[begin INFORMATION GIVEN]

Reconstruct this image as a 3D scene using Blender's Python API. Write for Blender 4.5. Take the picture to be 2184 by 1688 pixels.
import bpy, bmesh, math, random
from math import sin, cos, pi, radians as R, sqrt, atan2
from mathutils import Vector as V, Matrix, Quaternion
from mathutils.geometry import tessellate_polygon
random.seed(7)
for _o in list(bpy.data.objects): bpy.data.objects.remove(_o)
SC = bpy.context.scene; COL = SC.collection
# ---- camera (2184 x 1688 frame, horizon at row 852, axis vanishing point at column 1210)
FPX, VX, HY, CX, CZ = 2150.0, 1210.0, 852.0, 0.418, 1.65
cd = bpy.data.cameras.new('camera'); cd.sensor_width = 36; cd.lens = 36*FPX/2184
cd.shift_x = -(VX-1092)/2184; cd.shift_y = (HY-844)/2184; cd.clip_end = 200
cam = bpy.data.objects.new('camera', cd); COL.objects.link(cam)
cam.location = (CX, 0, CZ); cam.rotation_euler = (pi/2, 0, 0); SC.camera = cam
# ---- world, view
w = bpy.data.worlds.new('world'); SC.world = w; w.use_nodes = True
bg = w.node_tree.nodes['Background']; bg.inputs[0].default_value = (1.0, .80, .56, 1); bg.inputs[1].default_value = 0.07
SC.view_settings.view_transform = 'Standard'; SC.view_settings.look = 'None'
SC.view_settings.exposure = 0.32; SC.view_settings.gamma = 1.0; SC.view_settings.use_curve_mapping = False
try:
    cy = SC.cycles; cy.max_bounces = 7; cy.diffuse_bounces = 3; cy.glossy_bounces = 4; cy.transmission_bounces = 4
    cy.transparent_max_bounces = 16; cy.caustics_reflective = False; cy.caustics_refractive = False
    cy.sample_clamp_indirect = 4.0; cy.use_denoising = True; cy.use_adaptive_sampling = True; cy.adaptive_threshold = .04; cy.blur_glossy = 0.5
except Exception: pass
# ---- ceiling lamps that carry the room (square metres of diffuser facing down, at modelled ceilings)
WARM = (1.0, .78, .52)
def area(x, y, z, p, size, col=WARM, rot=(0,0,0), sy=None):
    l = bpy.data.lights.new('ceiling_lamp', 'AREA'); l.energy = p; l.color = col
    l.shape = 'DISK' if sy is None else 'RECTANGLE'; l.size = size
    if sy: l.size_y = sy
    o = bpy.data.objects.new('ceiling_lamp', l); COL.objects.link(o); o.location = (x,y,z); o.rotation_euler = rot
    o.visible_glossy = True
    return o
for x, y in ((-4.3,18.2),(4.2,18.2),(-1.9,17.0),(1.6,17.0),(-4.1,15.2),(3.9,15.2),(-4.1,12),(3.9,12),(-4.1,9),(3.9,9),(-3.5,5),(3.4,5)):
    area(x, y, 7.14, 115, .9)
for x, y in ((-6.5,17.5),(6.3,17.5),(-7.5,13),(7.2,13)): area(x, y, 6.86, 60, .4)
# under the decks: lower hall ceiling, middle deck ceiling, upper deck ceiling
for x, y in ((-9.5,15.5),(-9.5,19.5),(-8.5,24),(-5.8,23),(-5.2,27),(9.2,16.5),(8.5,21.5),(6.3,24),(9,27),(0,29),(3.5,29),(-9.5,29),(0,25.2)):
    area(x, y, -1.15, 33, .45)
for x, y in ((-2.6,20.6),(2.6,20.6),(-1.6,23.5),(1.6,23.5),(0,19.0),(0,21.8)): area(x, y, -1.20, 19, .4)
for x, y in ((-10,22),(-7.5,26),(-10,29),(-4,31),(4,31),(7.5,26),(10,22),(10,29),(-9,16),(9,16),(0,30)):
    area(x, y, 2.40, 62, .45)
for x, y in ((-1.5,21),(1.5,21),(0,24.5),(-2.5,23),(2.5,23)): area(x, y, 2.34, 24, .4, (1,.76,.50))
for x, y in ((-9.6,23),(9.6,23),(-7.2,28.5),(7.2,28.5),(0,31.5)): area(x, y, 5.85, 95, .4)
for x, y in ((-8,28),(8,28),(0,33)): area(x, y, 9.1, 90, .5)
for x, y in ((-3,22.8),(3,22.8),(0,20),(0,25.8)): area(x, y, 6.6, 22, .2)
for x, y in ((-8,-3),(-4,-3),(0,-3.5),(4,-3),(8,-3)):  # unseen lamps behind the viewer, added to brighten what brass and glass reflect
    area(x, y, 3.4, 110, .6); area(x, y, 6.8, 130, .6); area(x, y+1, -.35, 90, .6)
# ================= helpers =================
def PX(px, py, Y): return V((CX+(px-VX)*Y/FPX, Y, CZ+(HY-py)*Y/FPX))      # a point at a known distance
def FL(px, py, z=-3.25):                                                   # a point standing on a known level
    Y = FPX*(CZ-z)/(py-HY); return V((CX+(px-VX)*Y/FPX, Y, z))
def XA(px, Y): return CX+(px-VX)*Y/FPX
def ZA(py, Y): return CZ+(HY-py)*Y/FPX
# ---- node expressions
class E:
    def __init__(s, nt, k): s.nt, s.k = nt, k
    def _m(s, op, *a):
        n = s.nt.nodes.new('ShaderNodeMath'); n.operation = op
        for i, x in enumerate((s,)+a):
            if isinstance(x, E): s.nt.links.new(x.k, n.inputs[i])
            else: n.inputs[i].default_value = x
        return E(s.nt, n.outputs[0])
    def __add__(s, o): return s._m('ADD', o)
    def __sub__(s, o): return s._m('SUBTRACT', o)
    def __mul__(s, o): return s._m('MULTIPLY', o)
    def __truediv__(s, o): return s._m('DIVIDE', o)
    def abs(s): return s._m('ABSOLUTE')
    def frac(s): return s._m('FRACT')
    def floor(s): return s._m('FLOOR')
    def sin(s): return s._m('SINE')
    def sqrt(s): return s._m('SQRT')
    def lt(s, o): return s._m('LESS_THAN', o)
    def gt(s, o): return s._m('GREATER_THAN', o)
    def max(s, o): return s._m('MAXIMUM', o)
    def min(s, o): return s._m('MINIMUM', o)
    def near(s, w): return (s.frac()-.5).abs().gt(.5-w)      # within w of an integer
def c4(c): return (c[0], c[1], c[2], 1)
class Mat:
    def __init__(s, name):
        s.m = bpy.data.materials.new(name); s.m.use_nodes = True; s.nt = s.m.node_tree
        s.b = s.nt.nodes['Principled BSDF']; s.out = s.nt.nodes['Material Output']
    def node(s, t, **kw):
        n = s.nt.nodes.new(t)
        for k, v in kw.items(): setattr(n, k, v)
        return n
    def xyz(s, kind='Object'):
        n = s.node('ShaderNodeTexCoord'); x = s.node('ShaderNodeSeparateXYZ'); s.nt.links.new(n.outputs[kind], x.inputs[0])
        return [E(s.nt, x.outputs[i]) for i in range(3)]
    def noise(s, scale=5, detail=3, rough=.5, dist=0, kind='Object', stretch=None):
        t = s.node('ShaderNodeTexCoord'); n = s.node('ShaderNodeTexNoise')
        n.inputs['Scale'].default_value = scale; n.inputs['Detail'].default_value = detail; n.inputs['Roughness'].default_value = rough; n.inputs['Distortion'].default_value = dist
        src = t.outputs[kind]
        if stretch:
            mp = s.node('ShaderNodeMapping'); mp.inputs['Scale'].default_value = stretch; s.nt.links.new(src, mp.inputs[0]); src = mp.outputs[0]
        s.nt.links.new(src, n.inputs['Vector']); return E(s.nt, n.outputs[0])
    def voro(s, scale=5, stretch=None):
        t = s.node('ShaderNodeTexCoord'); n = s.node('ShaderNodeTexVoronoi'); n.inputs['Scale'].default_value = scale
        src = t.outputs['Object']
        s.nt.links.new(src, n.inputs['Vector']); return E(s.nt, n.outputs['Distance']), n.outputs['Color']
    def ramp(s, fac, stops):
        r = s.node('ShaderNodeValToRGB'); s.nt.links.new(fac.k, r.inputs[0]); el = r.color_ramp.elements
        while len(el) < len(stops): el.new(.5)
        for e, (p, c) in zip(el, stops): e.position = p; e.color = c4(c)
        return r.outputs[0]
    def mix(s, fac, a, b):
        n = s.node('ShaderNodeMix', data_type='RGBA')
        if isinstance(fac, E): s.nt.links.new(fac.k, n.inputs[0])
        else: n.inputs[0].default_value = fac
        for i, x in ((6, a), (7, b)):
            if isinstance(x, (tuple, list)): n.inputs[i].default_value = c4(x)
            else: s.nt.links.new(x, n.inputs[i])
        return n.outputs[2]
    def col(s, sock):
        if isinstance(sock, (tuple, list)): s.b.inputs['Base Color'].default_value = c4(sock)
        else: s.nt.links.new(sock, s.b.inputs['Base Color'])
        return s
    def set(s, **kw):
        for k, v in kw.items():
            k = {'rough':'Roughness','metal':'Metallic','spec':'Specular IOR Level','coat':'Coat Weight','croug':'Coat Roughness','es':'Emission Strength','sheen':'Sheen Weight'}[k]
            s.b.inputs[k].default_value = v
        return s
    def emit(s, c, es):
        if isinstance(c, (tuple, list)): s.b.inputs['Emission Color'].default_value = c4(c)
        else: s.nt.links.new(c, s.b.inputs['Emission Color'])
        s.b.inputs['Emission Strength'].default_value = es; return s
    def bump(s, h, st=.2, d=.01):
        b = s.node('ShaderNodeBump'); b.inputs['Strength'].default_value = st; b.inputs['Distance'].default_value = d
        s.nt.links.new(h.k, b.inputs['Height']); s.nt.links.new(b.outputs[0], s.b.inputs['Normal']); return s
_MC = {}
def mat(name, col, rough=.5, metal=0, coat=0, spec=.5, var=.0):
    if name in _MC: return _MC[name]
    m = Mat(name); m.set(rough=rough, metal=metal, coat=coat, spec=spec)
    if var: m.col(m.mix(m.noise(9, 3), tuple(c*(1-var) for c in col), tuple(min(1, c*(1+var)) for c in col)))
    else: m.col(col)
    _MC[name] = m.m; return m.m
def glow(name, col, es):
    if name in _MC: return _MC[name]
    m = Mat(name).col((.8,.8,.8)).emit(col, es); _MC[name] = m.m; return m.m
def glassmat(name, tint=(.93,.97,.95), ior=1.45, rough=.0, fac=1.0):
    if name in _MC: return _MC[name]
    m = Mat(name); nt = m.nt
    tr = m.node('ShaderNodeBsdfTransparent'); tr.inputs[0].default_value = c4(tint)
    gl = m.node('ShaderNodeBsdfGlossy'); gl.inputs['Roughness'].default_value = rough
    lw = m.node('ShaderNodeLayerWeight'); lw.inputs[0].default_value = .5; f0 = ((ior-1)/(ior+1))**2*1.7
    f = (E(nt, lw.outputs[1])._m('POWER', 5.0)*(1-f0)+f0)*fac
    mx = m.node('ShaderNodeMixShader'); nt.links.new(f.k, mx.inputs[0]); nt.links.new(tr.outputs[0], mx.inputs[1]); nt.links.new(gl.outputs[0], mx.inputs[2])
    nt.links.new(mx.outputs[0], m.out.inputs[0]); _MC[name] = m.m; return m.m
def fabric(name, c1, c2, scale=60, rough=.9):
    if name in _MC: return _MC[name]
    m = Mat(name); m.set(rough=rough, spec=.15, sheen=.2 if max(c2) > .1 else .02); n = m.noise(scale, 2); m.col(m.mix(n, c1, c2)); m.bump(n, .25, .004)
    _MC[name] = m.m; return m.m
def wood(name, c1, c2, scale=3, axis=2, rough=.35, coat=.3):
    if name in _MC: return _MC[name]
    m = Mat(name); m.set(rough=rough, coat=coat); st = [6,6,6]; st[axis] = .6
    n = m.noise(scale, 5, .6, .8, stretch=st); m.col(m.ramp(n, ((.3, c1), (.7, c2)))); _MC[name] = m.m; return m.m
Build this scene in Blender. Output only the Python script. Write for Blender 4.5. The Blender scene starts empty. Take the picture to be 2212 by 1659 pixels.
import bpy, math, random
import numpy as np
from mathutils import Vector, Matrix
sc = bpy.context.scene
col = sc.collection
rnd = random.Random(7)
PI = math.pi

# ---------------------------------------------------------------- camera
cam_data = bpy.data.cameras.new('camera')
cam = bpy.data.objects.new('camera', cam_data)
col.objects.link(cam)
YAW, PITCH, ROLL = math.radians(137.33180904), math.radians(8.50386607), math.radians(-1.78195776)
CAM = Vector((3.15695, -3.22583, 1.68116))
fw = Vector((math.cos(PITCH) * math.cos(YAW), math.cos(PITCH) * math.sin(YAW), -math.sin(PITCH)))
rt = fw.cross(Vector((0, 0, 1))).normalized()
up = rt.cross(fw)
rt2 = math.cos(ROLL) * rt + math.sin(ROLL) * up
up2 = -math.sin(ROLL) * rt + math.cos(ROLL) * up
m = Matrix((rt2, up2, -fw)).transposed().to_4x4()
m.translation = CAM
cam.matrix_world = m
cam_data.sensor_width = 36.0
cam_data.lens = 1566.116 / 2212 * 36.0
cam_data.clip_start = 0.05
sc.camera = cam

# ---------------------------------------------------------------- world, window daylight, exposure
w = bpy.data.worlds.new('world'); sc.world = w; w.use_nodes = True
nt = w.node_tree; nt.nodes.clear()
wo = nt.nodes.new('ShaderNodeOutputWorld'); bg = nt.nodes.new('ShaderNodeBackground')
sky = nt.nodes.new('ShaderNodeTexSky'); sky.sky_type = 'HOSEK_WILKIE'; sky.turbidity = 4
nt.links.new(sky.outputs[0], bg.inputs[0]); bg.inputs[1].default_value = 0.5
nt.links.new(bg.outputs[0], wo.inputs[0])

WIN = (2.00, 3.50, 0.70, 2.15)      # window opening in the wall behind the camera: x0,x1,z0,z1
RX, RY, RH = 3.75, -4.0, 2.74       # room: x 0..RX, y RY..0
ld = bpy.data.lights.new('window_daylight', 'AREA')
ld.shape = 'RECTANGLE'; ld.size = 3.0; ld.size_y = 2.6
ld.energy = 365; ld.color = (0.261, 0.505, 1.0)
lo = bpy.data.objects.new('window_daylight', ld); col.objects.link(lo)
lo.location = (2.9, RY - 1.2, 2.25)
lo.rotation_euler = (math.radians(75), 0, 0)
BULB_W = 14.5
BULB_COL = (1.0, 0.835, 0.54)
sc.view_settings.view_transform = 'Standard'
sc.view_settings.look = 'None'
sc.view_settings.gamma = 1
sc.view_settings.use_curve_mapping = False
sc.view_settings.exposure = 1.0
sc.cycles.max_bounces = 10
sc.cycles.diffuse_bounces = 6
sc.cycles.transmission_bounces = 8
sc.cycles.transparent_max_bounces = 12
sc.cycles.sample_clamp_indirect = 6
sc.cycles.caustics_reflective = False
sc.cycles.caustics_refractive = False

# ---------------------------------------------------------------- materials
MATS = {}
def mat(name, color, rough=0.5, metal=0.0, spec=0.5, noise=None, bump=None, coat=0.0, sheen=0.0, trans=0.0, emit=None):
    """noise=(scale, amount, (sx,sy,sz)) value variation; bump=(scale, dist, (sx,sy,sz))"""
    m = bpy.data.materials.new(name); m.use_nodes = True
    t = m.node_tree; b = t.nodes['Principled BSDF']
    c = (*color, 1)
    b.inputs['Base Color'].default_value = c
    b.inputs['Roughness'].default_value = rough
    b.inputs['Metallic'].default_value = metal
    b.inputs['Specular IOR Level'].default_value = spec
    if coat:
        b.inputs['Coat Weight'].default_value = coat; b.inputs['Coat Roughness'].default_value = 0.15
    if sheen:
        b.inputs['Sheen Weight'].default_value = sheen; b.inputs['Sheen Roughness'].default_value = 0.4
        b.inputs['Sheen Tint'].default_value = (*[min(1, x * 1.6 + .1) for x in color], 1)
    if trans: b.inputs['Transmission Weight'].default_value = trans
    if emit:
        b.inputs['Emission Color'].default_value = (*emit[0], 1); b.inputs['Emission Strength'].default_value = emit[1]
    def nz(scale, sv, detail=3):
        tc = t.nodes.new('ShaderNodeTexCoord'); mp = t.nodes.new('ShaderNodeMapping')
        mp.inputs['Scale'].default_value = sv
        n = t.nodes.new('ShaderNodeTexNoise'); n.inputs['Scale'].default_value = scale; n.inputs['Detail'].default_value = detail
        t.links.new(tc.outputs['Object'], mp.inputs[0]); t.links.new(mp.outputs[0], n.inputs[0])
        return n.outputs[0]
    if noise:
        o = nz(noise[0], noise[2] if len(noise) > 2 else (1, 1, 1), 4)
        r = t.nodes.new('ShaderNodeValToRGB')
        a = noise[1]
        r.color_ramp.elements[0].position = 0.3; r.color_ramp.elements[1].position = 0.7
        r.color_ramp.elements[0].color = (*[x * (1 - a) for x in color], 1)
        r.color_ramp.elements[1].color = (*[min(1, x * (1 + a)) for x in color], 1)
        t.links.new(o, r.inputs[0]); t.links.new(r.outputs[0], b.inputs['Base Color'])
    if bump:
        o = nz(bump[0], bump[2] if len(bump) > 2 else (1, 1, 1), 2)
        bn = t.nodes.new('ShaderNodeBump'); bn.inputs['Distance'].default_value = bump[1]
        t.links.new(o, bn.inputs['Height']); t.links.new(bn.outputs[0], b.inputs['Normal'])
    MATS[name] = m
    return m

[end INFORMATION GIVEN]

WHAT IS BEING ASKED
Tell how many lines of the material above hold "this", answering with a bare number.

OUTPUT OF THE EXERCISE
2